A single grab sample taken from the top of the in-situ ore prior to mining returned results of 95 per cent heavy minerals and 70 per cent zircon.

But even before this new very high-grade find, Image already had a grade of 21 per cent heavy minerals and 7-8 per cent zircon.

“So it’s already a very high-grade mine and now what we’re finding is we may have underestimated both the heavy mineral grade and the zircon grade in it,” Mutz said.

“It’s unbelievable. That kind of material just doesn’t normally exist in the natural state,” he said.

“That’s higher than our current concentrate that we make, it’s just absolutely amazing, but we don’t know the extent of it.”

 

So what does it mean?

The great thing about higher grades is it means more material that can potentially be sold. And in this case, the higher-grade ore could also be sold as “direct shipping ore”.

DSO refers to minerals that require only simple crushing before they are exported, which keeps costs low.

Image has so far stockpiled 500 tonnes of the high-grade ore.

The company has decided to attack its new find with another drilling program, which could potentially boost the Boonanarring reserve.

A reserve is a discovery that is commercially mineable and determines just how long a life a mine will have.

Mutz said that prior to this latest “ultra-high-grade” find, in the first three months of this year, Image had been finding heavy mineral grades that were 75 per cent higher than expected.

“So, does that mean that the ore reserve is going to go up that much? Well we cannot say, we do not know, but it is certainly seeming it’s going to go up,” he said.

“It’s anybody’s guess right now as to how much.

“The next step is to determine the extent of this type of ultra-high-grade ore along strike, and its connection to the potential high-grade core currently being delineated.”

That is probably about 2-2.5 months away, Mutz noted.


 

The other players on the field

There are around 20 ASX-listed mineral sands companies.

Iluka Resources (ASX:ILU) is the largest in the field with a $3.7b market cap and has been in production for some time.

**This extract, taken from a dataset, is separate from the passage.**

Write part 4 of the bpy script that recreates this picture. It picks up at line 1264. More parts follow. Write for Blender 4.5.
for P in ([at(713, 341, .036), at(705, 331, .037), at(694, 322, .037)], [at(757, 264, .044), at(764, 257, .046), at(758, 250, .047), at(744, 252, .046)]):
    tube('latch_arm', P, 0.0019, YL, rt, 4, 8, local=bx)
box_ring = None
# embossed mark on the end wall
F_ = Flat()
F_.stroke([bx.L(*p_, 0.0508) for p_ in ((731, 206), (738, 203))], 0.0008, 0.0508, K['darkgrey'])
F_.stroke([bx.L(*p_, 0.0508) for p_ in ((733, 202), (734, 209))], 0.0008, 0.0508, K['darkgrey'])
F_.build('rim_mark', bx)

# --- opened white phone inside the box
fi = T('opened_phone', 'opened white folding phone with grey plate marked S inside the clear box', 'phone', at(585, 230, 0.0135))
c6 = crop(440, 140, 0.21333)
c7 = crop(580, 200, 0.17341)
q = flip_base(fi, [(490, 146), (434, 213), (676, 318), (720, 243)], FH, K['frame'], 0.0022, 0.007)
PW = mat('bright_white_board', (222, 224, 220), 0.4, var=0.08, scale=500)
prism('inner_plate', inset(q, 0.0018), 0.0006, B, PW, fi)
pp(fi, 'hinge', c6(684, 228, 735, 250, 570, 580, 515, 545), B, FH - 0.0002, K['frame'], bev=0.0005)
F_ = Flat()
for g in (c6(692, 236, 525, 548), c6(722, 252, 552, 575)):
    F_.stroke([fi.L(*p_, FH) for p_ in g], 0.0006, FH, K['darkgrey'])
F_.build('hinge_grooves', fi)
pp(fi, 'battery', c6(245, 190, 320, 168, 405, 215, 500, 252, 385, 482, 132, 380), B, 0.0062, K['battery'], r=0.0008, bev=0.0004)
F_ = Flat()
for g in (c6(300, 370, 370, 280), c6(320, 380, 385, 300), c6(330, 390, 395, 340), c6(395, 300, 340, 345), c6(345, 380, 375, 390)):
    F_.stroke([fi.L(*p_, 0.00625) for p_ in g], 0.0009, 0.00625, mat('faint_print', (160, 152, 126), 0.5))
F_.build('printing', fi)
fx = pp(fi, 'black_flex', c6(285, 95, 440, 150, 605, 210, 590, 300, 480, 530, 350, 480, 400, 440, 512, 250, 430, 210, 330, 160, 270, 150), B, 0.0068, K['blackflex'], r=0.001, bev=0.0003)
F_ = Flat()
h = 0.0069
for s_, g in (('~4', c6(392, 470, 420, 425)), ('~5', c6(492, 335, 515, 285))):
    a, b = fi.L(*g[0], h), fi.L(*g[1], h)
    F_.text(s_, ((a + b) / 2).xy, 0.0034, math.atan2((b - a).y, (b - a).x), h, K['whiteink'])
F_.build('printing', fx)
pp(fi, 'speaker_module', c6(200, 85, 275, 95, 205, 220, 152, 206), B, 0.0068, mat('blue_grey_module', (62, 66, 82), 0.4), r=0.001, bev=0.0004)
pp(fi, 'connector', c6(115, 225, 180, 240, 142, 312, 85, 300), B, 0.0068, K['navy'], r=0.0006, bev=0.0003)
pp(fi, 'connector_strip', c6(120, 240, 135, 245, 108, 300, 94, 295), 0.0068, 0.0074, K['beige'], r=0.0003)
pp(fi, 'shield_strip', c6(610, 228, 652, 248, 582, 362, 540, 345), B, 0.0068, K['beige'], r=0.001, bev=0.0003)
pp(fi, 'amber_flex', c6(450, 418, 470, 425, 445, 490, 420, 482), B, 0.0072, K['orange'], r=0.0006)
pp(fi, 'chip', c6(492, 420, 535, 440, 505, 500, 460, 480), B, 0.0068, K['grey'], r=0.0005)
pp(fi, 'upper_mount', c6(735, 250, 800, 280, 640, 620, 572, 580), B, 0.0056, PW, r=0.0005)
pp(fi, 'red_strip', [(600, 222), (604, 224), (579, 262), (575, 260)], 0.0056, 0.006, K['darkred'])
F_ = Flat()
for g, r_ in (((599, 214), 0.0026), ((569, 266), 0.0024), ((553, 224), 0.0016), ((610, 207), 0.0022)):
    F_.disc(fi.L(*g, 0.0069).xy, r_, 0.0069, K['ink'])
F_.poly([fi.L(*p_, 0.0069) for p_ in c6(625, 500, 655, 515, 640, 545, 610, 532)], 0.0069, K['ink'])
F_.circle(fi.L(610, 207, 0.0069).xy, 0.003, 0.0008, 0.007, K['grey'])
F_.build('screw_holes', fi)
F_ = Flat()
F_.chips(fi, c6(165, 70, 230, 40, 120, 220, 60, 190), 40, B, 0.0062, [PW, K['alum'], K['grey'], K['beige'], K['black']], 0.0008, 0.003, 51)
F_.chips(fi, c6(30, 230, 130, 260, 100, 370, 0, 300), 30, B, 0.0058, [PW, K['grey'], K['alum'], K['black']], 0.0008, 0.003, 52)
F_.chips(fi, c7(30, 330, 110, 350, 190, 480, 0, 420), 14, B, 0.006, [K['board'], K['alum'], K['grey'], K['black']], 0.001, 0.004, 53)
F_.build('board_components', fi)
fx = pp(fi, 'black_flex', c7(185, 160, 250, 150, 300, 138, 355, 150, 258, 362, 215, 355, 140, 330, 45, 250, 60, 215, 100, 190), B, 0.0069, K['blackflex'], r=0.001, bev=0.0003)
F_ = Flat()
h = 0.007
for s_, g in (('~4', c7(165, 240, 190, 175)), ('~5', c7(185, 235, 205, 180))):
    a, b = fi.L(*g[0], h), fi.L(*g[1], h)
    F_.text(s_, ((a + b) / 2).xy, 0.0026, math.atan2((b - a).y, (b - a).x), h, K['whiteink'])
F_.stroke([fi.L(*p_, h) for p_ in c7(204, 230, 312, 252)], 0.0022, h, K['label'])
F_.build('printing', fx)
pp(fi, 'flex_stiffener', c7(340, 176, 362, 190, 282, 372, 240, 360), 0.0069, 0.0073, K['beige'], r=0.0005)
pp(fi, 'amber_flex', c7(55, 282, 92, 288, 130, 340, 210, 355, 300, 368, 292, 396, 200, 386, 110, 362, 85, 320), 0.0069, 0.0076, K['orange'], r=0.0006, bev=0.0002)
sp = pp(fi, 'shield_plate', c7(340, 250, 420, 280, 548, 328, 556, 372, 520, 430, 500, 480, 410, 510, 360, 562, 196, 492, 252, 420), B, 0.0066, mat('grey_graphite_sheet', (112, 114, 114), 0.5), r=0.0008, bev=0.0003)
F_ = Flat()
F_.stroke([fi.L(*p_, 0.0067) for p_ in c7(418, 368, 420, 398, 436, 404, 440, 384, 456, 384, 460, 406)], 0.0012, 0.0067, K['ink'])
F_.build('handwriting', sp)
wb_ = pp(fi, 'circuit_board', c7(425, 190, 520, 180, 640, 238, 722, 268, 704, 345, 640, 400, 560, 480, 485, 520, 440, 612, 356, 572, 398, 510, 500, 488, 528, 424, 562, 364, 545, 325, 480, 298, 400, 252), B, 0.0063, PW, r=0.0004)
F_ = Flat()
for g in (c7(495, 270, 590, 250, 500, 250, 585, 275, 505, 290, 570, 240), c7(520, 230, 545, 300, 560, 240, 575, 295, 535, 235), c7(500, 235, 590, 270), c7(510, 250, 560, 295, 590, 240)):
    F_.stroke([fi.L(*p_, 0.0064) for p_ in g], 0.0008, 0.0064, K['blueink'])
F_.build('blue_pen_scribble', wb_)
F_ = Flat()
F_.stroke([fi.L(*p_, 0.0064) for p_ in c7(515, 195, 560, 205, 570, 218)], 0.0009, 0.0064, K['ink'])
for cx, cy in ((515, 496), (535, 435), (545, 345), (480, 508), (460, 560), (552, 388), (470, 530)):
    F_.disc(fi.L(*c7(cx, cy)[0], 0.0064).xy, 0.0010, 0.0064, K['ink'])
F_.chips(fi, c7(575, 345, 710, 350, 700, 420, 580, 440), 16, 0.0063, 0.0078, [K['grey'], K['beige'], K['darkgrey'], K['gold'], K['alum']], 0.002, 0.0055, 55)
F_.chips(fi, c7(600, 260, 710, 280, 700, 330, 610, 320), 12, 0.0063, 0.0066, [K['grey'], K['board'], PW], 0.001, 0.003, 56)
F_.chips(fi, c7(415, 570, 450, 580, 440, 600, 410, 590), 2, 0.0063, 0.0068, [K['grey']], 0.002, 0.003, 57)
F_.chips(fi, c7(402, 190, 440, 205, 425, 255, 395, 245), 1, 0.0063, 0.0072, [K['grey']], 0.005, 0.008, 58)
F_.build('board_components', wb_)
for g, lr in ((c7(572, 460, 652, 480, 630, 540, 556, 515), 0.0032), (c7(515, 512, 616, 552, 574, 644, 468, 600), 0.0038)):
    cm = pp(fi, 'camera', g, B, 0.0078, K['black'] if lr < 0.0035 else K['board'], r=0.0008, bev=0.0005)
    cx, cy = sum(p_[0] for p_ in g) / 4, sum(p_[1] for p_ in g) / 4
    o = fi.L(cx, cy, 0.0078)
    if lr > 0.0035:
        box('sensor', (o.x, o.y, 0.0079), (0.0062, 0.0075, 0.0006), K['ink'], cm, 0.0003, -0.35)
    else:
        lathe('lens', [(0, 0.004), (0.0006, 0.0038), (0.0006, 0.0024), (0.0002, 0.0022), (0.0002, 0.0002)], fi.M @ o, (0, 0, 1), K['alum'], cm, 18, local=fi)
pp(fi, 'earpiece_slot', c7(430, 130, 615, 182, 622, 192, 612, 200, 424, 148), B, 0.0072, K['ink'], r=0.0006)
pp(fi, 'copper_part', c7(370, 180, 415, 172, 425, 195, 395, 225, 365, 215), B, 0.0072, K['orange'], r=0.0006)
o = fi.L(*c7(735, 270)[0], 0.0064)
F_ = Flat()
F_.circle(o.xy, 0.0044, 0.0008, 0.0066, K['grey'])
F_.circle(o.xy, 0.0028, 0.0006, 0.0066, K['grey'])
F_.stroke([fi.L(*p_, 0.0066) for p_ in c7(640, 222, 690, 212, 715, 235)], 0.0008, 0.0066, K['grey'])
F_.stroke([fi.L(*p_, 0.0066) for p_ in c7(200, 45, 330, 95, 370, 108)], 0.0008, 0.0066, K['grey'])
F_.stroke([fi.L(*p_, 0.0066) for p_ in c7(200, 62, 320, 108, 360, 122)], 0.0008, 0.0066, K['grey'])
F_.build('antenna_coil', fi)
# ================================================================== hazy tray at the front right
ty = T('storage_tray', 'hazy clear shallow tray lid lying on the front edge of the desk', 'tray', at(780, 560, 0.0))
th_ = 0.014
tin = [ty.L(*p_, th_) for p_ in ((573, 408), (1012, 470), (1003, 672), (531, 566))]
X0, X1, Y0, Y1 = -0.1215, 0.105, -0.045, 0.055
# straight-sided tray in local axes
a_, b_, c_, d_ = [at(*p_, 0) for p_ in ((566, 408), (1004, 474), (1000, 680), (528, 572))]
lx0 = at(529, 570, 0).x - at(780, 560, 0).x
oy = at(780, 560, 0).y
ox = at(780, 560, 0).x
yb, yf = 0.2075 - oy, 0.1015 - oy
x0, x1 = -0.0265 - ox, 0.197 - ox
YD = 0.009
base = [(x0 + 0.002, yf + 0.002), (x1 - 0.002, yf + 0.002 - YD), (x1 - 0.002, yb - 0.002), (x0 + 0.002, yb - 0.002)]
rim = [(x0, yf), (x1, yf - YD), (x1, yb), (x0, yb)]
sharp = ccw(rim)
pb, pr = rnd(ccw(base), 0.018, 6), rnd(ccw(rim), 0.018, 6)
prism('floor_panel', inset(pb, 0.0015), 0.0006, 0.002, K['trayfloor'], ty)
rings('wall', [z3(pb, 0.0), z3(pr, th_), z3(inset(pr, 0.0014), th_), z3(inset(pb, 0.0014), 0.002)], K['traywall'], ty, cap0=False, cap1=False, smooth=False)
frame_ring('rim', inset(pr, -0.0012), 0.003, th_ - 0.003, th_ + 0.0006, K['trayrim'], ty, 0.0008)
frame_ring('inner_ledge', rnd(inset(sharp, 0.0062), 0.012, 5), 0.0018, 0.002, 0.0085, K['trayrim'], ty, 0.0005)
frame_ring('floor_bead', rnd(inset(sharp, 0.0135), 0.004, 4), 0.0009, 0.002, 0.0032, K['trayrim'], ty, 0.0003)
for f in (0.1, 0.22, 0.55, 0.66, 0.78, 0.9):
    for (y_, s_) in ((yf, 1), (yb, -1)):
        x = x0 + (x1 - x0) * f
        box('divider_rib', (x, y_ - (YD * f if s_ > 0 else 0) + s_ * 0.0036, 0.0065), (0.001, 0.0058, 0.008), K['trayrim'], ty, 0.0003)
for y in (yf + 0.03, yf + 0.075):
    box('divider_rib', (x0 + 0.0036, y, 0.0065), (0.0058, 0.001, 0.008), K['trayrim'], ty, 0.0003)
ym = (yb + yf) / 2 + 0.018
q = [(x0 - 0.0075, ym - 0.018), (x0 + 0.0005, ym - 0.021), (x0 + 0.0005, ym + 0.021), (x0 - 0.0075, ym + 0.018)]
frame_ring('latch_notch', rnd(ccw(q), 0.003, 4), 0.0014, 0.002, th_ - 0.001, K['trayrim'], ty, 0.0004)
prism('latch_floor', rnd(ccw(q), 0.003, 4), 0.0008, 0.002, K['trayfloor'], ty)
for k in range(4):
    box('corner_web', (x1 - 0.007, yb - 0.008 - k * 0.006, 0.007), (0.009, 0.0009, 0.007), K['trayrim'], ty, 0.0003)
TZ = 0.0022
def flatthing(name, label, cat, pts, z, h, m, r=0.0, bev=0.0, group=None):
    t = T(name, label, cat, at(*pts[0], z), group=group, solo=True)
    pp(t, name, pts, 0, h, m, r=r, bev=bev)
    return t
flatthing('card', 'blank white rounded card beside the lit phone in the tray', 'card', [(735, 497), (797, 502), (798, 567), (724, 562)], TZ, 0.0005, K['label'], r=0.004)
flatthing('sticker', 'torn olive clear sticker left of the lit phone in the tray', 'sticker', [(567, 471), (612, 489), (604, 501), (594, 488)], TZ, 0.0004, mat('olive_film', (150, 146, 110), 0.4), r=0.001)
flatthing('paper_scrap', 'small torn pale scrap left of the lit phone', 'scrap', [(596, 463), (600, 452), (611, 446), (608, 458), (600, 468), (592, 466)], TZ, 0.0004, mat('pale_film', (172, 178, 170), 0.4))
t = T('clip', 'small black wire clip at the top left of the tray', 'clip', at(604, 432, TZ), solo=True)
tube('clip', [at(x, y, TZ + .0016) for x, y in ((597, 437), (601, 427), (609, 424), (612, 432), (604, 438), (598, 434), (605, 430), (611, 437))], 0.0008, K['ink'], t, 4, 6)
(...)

At the junior end of the market there is Broken Hill Prospecting (ASX:BPL), which has heavy mineral sands projects in the Murray Basin of south-east Australia.

Strandline Resources (ASX:STA) is advancing a mineral sands project in Tanzania called “Fungoni”, as well as its Coburn mineral sands project in Western Australia.

Earlier this year it locked in a US$26m loan with major African investment bank Nedbank CIB to fund development of the Fungoni project.

Diatreme Resources (ASX:DRX) is developing its flagship Cyclone zircon project in Western Australia.

The company says that in the future, premium quality zircon and titanium from its Cyclone project will be used to help jet turbines fly planes further and burn less fuel.

Base Resources (ASX:BSE) recently upgraded the resource for its Kwale North Dune deposit in Kenya to 171 million tonnes at an average heavy mineral grade of 1.5 per cent.

That equates to a contained resource of 2.6 million tonnes comprising 45 per cent ilmenite, 12 per cent rutile and 5 per cent zircon for that particular deposit.